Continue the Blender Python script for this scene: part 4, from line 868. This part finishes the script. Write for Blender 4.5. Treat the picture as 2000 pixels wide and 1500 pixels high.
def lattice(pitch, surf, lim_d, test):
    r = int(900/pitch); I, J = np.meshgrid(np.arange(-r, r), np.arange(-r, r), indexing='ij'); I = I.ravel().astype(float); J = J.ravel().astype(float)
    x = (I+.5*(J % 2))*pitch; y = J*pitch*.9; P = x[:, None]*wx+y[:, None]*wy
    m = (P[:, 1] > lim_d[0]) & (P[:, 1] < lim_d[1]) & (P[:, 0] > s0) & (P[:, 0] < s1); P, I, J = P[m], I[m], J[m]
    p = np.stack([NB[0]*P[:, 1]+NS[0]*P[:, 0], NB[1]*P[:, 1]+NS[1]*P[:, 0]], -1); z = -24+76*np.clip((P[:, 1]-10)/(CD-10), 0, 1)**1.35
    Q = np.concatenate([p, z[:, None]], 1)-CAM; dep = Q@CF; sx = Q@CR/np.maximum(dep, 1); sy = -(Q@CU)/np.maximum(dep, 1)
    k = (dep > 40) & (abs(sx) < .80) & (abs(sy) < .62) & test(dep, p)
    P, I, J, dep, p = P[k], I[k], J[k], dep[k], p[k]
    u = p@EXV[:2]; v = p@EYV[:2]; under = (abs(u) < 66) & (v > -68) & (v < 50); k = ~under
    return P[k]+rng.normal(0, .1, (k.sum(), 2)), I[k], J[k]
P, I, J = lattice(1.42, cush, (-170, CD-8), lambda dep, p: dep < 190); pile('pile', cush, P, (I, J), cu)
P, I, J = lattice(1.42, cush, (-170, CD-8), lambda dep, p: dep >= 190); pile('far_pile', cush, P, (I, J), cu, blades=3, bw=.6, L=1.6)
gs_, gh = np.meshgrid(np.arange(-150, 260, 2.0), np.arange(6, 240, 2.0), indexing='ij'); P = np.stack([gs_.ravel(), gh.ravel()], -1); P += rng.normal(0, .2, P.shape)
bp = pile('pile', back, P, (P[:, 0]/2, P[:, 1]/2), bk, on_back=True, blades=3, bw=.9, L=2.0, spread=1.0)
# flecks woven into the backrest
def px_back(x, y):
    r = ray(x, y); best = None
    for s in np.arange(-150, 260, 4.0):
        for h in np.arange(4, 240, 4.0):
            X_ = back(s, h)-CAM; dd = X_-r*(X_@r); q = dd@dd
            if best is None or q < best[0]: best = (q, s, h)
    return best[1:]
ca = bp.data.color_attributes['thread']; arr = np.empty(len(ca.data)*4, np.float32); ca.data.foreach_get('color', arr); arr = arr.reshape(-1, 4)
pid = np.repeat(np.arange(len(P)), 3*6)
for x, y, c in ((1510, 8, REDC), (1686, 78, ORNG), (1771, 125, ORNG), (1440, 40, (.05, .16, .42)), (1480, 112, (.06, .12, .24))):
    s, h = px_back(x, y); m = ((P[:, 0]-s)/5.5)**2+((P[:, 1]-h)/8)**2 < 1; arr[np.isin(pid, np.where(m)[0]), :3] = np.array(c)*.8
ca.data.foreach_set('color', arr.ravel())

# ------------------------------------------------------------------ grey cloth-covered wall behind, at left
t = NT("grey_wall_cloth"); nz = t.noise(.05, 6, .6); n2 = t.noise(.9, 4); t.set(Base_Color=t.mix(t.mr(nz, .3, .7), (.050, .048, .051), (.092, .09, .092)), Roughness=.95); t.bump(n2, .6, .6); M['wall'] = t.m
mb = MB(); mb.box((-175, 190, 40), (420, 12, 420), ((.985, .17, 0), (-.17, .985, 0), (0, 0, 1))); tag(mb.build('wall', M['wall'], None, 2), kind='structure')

*-*-*

Instructions to follow: Set down the listing in full, keeping every word exactly as it is.

Result of this exercise:
Continue the Blender Python script for this scene: part 4, from line 868. This part finishes the script. Write for Blender 4.5. Treat the picture as 2000 pixels wide and 1500 pixels high.
def lattice(pitch, surf, lim_d, test):
    r = int(900/pitch); I, J = np.meshgrid(np.arange(-r, r), np.arange(-r, r), indexing='ij'); I = I.ravel().astype(float); J = J.ravel().astype(float)
    x = (I+.5*(J % 2))*pitch; y = J*pitch*.9; P = x[:, None]*wx+y[:, None]*wy
    m = (P[:, 1] > lim_d[0]) & (P[:, 1] < lim_d[1]) & (P[:, 0] > s0) & (P[:, 0] < s1); P, I, J = P[m], I[m], J[m]
    p = np.stack([NB[0]*P[:, 1]+NS[0]*P[:, 0], NB[1]*P[:, 1]+NS[1]*P[:, 0]], -1); z = -24+76*np.clip((P[:, 1]-10)/(CD-10), 0, 1)**1.35
    Q = np.concatenate([p, z[:, None]], 1)-CAM; dep = Q@CF; sx = Q@CR/np.maximum(dep, 1); sy = -(Q@CU)/np.maximum(dep, 1)
    k = (dep > 40) & (abs(sx) < .80) & (abs(sy) < .62) & test(dep, p)
    P, I, J, dep, p = P[k], I[k], J[k], dep[k], p[k]
    u = p@EXV[:2]; v = p@EYV[:2]; under = (abs(u) < 66) & (v > -68) & (v < 50); k = ~under
    return P[k]+rng.normal(0, .1, (k.sum(), 2)), I[k], J[k]
P, I, J = lattice(1.42, cush, (-170, CD-8), lambda dep, p: dep < 190); pile('pile', cush, P, (I, J), cu)
P, I, J = lattice(1.42, cush, (-170, CD-8), lambda dep, p: dep >= 190); pile('far_pile', cush, P, (I, J), cu, blades=3, bw=.6, L=1.6)
gs_, gh = np.meshgrid(np.arange(-150, 260, 2.0), np.arange(6, 240, 2.0), indexing='ij'); P = np.stack([gs_.ravel(), gh.ravel()], -1); P += rng.normal(0, .2, P.shape)
bp = pile('pile', back, P, (P[:, 0]/2, P[:, 1]/2), bk, on_back=True, blades=3, bw=.9, L=2.0, spread=1.0)
# flecks woven into the backrest
def px_back(x, y):
    r = ray(x, y); best = None
    for s in np.arange(-150, 260, 4.0):
        for h in np.arange(4, 240, 4.0):
            X_ = back(s, h)-CAM; dd = X_-r*(X_@r); q = dd@dd
            if best is None or q < best[0]: best = (q, s, h)
    return best[1:]
ca = bp.data.color_attributes['thread']; arr = np.empty(len(ca.data)*4, np.float32); ca.data.foreach_get('color', arr); arr = arr.reshape(-1, 4)
pid = np.repeat(np.arange(len(P)), 3*6)
for x, y, c in ((1510, 8, REDC), (1686, 78, ORNG), (1771, 125, ORNG), (1440, 40, (.05, .16, .42)), (1480, 112, (.06, .12, .24))):
    s, h = px_back(x, y); m = ((P[:, 0]-s)/5.5)**2+((P[:, 1]-h)/8)**2 < 1; arr[np.isin(pid, np.where(m)[0]), :3] = np.array(c)*.8
ca.data.foreach_set('color', arr.ravel())

# ------------------------------------------------------------------ grey cloth-covered wall behind, at left
t = NT("grey_wall_cloth"); nz = t.noise(.05, 6, .6); n2 = t.noise(.9, 4); t.set(Base_Color=t.mix(t.mr(nz, .3, .7), (.050, .048, .051), (.092, .09, .092)), Roughness=.95); t.bump(n2, .6, .6); M['wall'] = t.m
mb = MB(); mb.box((-175, 190, 40), (420, 12, 420), ((.985, .17, 0), (-.17, .985, 0), (0, 0, 1))); tag(mb.build('wall', M['wall'], None, 2), kind='structure')